From presence to progress to power

The ability to wield power in their jobs becomes the greatest motivator for many women to stay and succeed in their careers against many personal odds. Power motivates men too, but the workplace power for a woman is particularly strong because of the incremental positional benefits it gets her in her family circles and in larger social ones as well. “This deep need for power is what keeps my boss in her job against all odds,” said one disappointed aspirant for the same role, to me.

“A ‘break’ from traditional social circles, without a break,” is how one woman professional described it to me. “I had had it with discussions on the next holiday or the best kitty party. I love the camaraderie that I get at work and the ‘intelligent’ conversation is such a godsend.”

Camaraderie yes, but also the “extra something” that one gets at work seems important. The deferential salaam of the watchman, the extra strings your administration team can pull for you when you need some quick holiday bookings, and the access your visiting card gives you into your child’s principal’s office are all great highs. Euphemistically called goodwill equity, this comfort quotient is a big driver in keeping women in their jobs. “Moving out is too much of an effort. I would have to re-establish myself all over again” is a refrain one hears over and over again when women contemplate a job change.

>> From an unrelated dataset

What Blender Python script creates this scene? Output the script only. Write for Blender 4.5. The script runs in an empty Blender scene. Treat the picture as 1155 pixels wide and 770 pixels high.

So, diversity officers, by all means have your work from home (though it apparently has lost favour with even Yahoo! CEO Marissa Mayer now) and flexible policies, so that the stress of rigid norms doesn’t wear employees down; find great organizational sponsors who can create generations of successful women professionals; encourage women to choose their life partners wisely, for they can make or mar a promising career. But remember, these policies, sponsors and career advice are in the final analysis only enablers. The real reasons why women enter and then stay in the workforce are different. And as another Women’s Day rolls by, let us acknowledge those reasons, celebrate them and act on them. In failing to do this, organizations lose key levers for the success of their diversity dreams.

And for those of you beautiful women who choose to pursue your career dreams, here’s one from the irrepressible American singer Lady Gaga. “Some women choose to follow men, and some women choose to follow their dreams. If you’re wondering which way to go, remember that your career will never wake up and tell you that it doesn’t love you any more.”